Stored data entries:
━━━━━━━━━━━━━━━━━━━━

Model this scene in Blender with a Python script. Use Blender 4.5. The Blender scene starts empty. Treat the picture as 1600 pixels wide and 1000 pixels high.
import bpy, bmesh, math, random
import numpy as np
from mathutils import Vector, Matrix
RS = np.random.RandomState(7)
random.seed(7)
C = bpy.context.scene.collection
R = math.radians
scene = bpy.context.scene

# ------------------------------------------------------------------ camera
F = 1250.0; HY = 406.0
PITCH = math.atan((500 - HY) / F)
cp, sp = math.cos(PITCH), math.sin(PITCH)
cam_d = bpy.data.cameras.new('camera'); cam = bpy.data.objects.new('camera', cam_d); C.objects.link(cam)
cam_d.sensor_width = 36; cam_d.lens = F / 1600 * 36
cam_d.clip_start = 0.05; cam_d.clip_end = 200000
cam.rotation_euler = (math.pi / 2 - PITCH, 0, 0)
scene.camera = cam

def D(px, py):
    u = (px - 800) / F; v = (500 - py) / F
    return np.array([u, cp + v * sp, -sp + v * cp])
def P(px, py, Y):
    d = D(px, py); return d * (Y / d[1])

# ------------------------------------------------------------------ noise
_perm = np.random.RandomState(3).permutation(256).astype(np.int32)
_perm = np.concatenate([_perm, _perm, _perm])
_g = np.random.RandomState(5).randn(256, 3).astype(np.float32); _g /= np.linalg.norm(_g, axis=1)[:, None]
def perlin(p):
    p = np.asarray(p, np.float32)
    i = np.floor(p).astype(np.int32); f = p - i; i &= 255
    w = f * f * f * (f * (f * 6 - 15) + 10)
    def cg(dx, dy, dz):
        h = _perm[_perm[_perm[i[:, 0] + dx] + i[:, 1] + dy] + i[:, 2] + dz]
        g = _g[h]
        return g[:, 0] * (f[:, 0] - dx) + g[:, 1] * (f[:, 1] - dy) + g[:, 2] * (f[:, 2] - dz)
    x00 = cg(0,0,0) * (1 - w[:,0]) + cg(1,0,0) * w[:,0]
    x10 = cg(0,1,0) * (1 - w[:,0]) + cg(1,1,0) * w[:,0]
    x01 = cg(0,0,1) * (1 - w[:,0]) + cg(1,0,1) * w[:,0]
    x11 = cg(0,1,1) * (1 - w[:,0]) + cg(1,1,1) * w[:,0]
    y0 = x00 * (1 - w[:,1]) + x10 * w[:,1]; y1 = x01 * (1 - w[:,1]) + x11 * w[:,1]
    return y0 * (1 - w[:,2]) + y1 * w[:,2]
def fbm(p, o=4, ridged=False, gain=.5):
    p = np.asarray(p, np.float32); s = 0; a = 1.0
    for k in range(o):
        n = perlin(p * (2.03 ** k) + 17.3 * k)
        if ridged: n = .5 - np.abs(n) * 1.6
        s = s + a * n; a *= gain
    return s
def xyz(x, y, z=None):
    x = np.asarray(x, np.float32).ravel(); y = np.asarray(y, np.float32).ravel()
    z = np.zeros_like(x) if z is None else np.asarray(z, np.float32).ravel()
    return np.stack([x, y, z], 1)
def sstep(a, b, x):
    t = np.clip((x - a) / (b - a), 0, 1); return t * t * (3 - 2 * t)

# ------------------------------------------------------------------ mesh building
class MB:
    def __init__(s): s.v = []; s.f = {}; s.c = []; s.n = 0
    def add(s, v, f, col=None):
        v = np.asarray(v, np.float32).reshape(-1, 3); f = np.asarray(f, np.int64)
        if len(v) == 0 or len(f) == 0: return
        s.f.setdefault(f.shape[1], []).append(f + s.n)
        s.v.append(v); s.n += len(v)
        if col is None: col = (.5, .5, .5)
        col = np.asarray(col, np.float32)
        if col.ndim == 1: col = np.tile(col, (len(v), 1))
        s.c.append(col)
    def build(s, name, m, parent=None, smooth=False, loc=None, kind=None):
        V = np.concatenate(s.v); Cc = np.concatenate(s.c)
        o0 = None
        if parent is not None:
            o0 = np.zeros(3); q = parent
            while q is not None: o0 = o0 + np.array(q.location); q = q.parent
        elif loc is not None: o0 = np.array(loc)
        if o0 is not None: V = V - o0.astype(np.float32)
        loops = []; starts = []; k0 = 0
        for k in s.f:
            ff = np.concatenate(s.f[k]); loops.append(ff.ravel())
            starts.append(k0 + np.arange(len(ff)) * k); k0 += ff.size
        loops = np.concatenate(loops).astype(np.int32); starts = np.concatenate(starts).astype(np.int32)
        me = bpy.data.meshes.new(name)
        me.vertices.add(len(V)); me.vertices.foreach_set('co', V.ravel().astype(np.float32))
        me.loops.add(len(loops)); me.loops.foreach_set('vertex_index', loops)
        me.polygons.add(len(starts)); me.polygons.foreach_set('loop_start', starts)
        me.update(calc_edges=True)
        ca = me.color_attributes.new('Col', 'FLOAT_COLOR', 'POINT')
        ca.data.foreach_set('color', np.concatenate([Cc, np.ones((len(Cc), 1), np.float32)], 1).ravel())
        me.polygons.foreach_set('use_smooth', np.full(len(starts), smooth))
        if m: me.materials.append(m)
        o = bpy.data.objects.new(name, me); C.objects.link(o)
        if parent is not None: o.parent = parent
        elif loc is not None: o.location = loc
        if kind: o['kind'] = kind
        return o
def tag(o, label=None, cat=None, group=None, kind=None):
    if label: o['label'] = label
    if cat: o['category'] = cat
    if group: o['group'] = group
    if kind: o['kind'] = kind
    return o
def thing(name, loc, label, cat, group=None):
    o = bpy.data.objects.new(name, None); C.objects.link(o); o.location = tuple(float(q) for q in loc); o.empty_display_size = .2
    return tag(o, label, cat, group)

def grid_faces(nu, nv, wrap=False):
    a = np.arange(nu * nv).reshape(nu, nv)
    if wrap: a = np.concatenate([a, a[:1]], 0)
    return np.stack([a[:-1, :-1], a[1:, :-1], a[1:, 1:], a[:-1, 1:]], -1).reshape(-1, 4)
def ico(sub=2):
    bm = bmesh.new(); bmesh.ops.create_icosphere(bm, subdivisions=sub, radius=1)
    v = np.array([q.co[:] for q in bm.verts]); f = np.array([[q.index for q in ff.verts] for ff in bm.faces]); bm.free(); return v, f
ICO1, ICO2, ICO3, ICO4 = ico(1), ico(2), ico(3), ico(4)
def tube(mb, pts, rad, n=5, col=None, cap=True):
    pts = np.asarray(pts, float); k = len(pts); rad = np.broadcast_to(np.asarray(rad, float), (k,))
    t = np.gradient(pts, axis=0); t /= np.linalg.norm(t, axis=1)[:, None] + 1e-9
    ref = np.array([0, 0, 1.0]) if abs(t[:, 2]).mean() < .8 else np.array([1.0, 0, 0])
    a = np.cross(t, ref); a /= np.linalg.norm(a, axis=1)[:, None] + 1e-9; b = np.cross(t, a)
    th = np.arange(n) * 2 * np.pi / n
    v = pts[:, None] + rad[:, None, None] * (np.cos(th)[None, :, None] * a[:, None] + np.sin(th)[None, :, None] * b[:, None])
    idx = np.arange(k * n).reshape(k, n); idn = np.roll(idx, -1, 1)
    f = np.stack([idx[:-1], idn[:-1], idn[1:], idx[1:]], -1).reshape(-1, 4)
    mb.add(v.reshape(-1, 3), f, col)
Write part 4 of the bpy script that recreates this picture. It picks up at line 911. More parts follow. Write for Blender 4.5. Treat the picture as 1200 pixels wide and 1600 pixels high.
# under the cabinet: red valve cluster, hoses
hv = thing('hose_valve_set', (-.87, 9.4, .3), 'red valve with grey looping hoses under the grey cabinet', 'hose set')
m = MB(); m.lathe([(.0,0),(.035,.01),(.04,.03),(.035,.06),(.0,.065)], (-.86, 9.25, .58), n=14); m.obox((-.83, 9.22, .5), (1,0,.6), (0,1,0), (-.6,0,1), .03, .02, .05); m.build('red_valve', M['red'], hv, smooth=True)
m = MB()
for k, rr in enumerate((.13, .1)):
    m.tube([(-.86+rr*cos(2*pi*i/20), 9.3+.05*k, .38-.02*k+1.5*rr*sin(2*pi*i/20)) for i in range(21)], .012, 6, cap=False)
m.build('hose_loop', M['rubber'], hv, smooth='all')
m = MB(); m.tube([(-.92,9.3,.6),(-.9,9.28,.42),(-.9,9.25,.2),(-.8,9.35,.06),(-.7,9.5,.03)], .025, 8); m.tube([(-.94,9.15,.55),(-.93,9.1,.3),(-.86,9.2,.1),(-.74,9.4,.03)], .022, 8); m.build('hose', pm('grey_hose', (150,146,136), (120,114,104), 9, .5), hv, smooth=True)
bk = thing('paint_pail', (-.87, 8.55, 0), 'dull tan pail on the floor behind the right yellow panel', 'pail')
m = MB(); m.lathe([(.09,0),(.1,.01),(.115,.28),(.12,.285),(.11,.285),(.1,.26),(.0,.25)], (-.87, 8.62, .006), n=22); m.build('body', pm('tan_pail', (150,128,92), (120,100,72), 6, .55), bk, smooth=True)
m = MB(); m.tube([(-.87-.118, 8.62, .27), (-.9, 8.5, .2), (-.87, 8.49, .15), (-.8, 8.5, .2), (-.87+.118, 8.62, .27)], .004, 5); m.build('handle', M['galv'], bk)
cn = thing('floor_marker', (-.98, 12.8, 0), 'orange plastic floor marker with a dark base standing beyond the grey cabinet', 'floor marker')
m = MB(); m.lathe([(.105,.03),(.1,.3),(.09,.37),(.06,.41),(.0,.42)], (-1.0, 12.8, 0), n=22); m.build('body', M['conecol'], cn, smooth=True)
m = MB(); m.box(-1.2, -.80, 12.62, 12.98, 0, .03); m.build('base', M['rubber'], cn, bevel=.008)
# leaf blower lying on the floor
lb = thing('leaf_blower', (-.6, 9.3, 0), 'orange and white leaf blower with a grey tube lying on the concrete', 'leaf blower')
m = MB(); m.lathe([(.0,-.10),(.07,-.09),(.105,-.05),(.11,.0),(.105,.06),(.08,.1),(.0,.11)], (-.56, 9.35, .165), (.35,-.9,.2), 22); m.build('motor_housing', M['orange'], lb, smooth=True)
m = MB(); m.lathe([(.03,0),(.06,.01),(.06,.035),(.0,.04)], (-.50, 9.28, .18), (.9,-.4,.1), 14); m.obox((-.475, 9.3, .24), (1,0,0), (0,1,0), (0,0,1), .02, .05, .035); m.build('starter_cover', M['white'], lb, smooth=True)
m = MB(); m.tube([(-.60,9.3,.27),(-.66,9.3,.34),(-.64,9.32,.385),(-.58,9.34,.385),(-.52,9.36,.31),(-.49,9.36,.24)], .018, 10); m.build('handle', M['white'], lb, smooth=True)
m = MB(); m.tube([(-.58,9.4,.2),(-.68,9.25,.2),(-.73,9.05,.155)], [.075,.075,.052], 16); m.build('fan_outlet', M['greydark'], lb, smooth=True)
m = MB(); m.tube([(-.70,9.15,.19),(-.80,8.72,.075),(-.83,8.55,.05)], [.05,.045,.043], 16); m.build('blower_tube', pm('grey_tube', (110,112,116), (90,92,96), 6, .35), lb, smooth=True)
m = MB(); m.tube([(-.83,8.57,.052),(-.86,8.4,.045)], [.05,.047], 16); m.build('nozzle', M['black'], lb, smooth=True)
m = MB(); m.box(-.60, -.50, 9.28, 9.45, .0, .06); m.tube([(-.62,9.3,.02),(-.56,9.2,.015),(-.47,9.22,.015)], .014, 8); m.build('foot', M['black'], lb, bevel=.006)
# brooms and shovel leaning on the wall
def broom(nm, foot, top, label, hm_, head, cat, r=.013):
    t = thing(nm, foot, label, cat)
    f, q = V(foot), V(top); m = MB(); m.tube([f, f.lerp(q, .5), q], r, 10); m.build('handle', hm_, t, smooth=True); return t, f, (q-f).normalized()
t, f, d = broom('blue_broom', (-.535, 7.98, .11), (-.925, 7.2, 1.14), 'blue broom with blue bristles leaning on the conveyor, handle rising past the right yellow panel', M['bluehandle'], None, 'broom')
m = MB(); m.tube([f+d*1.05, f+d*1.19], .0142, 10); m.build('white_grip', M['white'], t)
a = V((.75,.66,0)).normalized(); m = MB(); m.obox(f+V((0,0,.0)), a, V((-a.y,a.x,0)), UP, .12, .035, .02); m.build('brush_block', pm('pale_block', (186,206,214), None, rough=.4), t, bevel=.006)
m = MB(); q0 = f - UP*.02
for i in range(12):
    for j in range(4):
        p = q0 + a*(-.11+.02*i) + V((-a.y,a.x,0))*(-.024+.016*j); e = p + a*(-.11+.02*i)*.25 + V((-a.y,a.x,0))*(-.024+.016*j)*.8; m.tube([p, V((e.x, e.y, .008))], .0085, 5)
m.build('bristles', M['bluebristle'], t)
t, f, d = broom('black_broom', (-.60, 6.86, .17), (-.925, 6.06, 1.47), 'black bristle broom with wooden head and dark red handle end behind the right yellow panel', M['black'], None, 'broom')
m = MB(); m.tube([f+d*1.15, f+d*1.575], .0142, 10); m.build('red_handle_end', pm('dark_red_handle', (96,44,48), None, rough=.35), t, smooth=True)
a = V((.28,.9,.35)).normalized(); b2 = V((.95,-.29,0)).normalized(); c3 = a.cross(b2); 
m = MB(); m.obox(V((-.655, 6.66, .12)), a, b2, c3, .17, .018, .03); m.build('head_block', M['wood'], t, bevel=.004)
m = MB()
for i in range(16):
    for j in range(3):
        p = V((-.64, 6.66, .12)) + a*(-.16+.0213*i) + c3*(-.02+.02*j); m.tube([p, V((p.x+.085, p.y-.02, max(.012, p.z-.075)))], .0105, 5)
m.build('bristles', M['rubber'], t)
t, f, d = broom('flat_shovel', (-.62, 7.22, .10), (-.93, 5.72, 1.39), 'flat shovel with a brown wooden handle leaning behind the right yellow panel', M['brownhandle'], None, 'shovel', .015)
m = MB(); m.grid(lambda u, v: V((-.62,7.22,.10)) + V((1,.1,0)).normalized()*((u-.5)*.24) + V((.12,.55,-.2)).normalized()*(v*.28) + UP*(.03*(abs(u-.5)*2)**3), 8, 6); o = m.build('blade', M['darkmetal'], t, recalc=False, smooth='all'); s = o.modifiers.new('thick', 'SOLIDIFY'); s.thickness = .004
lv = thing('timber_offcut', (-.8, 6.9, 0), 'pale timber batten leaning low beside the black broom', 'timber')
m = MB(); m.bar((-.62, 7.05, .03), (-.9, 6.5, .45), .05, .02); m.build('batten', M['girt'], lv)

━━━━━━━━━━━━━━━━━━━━

Task: Print only the lines from the top of the data above down to the line holding "scene = bpy.context.scene", inclusive.

Correct answer:
Model this scene in Blender with a Python script. Use Blender 4.5. The Blender scene starts empty. Treat the picture as 1600 pixels wide and 1000 pixels high.
import bpy, bmesh, math, random
import numpy as np
from mathutils import Vector, Matrix
RS = np.random.RandomState(7)
random.seed(7)
C = bpy.context.scene.collection
R = math.radians
scene = bpy.context.scene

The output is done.